• **Given task**: Show all lines from the data that include the word "image".

• **Input for this task**:
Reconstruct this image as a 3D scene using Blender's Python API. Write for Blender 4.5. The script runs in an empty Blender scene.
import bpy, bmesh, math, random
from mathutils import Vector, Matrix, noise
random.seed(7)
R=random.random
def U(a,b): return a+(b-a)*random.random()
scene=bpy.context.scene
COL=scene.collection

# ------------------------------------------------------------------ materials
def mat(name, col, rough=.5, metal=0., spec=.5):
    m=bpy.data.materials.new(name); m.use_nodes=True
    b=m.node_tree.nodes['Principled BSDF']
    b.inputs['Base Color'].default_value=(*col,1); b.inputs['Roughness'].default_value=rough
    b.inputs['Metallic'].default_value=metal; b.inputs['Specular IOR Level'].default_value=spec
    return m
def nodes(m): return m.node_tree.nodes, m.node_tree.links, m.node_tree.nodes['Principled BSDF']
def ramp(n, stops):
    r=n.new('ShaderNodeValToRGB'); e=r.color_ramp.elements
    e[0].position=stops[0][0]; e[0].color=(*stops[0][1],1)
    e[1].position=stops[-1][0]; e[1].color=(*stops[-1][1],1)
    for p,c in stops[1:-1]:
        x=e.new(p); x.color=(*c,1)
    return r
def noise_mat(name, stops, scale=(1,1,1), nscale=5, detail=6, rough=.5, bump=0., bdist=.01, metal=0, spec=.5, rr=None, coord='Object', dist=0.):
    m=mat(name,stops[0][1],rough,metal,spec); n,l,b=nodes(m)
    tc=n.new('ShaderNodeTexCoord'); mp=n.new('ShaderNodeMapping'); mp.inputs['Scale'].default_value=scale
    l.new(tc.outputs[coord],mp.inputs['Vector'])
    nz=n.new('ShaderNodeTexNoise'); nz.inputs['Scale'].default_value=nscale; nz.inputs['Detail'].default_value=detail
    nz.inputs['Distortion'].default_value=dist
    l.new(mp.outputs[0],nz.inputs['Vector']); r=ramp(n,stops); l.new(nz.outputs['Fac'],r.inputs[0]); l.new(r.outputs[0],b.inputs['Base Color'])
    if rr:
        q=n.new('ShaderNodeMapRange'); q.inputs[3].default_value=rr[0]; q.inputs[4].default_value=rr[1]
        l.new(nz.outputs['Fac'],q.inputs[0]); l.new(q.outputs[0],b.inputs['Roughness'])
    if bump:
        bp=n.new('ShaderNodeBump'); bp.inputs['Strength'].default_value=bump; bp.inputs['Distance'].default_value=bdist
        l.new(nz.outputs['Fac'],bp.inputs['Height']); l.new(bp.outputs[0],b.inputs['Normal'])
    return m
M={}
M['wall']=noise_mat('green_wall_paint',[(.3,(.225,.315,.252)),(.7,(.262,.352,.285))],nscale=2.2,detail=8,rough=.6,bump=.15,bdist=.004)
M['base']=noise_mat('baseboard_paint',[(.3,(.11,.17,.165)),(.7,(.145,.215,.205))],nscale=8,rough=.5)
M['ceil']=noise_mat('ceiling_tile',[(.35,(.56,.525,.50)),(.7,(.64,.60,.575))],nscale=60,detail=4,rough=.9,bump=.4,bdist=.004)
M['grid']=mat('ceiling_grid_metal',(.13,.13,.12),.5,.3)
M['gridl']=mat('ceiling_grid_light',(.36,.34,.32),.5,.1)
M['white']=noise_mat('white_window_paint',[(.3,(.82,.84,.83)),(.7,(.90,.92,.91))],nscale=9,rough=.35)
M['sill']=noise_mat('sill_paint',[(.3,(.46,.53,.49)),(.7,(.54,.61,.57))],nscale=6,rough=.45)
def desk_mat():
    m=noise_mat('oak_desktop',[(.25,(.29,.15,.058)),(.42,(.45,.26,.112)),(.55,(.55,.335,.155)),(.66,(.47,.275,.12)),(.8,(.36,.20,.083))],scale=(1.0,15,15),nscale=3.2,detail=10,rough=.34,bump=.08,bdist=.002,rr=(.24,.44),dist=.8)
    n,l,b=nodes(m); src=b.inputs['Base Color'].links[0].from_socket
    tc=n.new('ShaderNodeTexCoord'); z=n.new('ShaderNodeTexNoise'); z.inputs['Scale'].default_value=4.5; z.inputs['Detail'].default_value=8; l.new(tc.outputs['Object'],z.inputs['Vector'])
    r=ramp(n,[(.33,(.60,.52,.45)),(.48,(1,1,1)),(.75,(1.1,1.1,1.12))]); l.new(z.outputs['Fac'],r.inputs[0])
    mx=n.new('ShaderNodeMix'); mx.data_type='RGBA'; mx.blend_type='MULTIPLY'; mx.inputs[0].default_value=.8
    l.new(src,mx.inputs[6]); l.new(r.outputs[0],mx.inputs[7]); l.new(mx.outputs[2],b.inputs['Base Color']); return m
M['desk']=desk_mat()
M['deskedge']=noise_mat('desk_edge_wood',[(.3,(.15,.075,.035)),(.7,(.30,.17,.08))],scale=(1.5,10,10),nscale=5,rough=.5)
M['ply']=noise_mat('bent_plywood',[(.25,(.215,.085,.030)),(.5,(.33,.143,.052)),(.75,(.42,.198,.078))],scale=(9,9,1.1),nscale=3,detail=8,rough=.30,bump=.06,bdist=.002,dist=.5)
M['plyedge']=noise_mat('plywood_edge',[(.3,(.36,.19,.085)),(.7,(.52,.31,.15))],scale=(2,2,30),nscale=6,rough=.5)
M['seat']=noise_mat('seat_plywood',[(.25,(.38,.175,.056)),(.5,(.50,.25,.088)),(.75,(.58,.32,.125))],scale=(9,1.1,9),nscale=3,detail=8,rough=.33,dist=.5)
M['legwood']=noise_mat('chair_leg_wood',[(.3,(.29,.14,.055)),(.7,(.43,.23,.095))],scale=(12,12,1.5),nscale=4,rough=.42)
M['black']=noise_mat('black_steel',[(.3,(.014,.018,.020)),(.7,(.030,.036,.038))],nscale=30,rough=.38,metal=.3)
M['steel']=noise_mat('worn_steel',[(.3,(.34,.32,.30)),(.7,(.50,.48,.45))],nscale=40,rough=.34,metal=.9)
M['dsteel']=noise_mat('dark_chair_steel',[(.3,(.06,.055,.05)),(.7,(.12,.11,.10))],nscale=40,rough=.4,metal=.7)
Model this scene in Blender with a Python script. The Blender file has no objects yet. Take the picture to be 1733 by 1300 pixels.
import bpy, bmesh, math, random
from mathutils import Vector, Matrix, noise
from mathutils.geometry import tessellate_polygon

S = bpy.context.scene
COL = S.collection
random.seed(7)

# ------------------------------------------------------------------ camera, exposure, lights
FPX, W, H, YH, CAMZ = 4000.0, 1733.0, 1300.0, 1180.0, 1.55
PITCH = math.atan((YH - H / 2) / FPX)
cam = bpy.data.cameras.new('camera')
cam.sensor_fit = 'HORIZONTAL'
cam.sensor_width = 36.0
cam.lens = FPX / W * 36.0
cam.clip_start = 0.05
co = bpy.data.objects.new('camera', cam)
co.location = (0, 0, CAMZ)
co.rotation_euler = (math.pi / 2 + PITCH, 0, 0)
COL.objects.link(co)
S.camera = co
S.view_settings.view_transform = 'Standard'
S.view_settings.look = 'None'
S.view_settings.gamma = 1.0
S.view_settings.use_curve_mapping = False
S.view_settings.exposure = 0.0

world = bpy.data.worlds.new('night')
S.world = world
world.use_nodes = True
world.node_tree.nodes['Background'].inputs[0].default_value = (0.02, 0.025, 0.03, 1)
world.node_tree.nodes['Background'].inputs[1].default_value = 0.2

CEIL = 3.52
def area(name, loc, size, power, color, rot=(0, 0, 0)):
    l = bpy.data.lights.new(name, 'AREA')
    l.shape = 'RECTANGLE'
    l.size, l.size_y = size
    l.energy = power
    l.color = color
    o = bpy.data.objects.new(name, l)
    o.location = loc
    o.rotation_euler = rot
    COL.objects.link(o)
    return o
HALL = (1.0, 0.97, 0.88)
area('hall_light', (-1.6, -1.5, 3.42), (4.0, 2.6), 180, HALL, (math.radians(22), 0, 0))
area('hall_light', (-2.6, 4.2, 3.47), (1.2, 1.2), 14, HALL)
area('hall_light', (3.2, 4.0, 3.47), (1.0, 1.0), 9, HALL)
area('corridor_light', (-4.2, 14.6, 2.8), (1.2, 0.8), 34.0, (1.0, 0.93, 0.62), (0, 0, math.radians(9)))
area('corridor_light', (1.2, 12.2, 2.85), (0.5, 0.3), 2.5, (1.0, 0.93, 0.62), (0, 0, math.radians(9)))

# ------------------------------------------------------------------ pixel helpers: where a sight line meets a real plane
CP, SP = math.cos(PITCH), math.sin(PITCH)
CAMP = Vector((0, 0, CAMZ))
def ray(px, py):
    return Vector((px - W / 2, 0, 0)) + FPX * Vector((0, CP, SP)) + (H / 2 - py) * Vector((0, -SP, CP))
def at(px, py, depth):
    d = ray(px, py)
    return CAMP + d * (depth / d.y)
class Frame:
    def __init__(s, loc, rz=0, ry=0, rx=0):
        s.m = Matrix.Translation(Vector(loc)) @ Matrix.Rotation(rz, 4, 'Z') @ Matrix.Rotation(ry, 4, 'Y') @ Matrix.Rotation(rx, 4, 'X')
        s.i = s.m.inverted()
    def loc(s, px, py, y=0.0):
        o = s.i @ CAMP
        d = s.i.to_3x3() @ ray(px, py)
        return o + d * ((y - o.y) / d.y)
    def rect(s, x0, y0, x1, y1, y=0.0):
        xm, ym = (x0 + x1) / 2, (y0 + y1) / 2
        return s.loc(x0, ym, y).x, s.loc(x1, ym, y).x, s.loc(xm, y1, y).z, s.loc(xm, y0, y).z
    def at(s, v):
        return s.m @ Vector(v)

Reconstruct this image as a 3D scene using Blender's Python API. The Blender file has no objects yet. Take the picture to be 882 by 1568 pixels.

• **Reply**:
Reconstruct this image as a 3D scene using Blender's Python API. Write for Blender 4.5. The script runs in an empty Blender scene.
Reconstruct this image as a 3D scene using Blender's Python API. The Blender file has no objects yet. Take the picture to be 882 by 1568 pixels.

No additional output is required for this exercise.